WHAT YOU HAVE TO DO → Reproduce the listing below without any change.

***

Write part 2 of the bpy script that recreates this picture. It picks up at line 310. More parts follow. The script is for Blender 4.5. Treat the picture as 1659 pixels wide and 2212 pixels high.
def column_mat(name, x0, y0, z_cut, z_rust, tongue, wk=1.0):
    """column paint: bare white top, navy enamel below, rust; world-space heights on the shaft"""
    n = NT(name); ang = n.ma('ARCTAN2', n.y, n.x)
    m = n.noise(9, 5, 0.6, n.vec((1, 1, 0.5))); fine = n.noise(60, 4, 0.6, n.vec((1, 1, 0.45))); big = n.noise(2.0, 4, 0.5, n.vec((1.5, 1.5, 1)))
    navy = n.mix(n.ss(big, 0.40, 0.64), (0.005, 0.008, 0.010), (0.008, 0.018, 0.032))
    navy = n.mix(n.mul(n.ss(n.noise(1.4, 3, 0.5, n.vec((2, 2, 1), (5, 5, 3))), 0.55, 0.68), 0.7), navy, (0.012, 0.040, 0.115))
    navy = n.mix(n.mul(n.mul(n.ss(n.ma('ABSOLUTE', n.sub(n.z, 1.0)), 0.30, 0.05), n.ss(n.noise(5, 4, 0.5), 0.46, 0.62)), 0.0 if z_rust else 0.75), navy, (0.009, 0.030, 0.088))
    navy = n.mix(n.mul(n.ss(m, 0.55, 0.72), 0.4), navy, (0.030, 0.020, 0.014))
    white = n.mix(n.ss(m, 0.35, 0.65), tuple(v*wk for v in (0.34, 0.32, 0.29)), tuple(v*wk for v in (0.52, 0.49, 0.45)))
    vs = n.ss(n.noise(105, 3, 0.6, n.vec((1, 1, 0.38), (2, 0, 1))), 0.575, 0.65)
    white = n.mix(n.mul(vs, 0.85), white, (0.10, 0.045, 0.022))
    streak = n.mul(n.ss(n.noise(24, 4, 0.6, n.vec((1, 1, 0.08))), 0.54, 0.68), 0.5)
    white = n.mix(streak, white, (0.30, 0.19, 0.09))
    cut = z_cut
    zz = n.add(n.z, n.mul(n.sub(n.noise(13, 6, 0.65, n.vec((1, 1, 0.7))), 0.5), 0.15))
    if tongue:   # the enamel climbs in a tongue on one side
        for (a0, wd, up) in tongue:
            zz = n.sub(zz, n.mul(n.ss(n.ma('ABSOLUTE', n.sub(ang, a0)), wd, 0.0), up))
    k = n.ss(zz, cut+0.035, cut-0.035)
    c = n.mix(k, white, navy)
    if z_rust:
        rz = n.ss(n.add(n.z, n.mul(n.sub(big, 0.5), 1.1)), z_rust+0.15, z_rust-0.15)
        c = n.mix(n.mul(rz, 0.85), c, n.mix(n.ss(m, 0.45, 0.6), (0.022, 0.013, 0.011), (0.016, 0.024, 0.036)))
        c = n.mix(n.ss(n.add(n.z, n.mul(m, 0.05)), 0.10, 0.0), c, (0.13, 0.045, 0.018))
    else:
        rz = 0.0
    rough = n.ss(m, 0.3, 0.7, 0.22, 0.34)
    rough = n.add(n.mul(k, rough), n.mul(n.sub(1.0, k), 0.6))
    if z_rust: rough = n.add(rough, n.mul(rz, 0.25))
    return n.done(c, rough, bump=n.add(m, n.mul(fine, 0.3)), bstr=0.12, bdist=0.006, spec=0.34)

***

EXPECTED OUTPUT →
Write part 2 of the bpy script that recreates this picture. It picks up at line 310. More parts follow. The script is for Blender 4.5. Treat the picture as 1659 pixels wide and 2212 pixels high.
def column_mat(name, x0, y0, z_cut, z_rust, tongue, wk=1.0):
    """column paint: bare white top, navy enamel below, rust; world-space heights on the shaft"""
    n = NT(name); ang = n.ma('ARCTAN2', n.y, n.x)
    m = n.noise(9, 5, 0.6, n.vec((1, 1, 0.5))); fine = n.noise(60, 4, 0.6, n.vec((1, 1, 0.45))); big = n.noise(2.0, 4, 0.5, n.vec((1.5, 1.5, 1)))
    navy = n.mix(n.ss(big, 0.40, 0.64), (0.005, 0.008, 0.010), (0.008, 0.018, 0.032))
    navy = n.mix(n.mul(n.ss(n.noise(1.4, 3, 0.5, n.vec((2, 2, 1), (5, 5, 3))), 0.55, 0.68), 0.7), navy, (0.012, 0.040, 0.115))
    navy = n.mix(n.mul(n.mul(n.ss(n.ma('ABSOLUTE', n.sub(n.z, 1.0)), 0.30, 0.05), n.ss(n.noise(5, 4, 0.5), 0.46, 0.62)), 0.0 if z_rust else 0.75), navy, (0.009, 0.030, 0.088))
    navy = n.mix(n.mul(n.ss(m, 0.55, 0.72), 0.4), navy, (0.030, 0.020, 0.014))
    white = n.mix(n.ss(m, 0.35, 0.65), tuple(v*wk for v in (0.34, 0.32, 0.29)), tuple(v*wk for v in (0.52, 0.49, 0.45)))
    vs = n.ss(n.noise(105, 3, 0.6, n.vec((1, 1, 0.38), (2, 0, 1))), 0.575, 0.65)
    white = n.mix(n.mul(vs, 0.85), white, (0.10, 0.045, 0.022))
    streak = n.mul(n.ss(n.noise(24, 4, 0.6, n.vec((1, 1, 0.08))), 0.54, 0.68), 0.5)
    white = n.mix(streak, white, (0.30, 0.19, 0.09))
    cut = z_cut
    zz = n.add(n.z, n.mul(n.sub(n.noise(13, 6, 0.65, n.vec((1, 1, 0.7))), 0.5), 0.15))
    if tongue:   # the enamel climbs in a tongue on one side
        for (a0, wd, up) in tongue:
            zz = n.sub(zz, n.mul(n.ss(n.ma('ABSOLUTE', n.sub(ang, a0)), wd, 0.0), up))
    k = n.ss(zz, cut+0.035, cut-0.035)
    c = n.mix(k, white, navy)
    if z_rust:
        rz = n.ss(n.add(n.z, n.mul(n.sub(big, 0.5), 1.1)), z_rust+0.15, z_rust-0.15)
        c = n.mix(n.mul(rz, 0.85), c, n.mix(n.ss(m, 0.45, 0.6), (0.022, 0.013, 0.011), (0.016, 0.024, 0.036)))
        c = n.mix(n.ss(n.add(n.z, n.mul(m, 0.05)), 0.10, 0.0), c, (0.13, 0.045, 0.018))
    else:
        rz = 0.0
    rough = n.ss(m, 0.3, 0.7, 0.22, 0.34)
    rough = n.add(n.mul(k, rough), n.mul(n.sub(1.0, k), 0.6))
    if z_rust: rough = n.add(rough, n.mul(rz, 0.25))
    return n.done(c, rough, bump=n.add(m, n.mul(fine, 0.3)), bstr=0.12, bdist=0.006, spec=0.34)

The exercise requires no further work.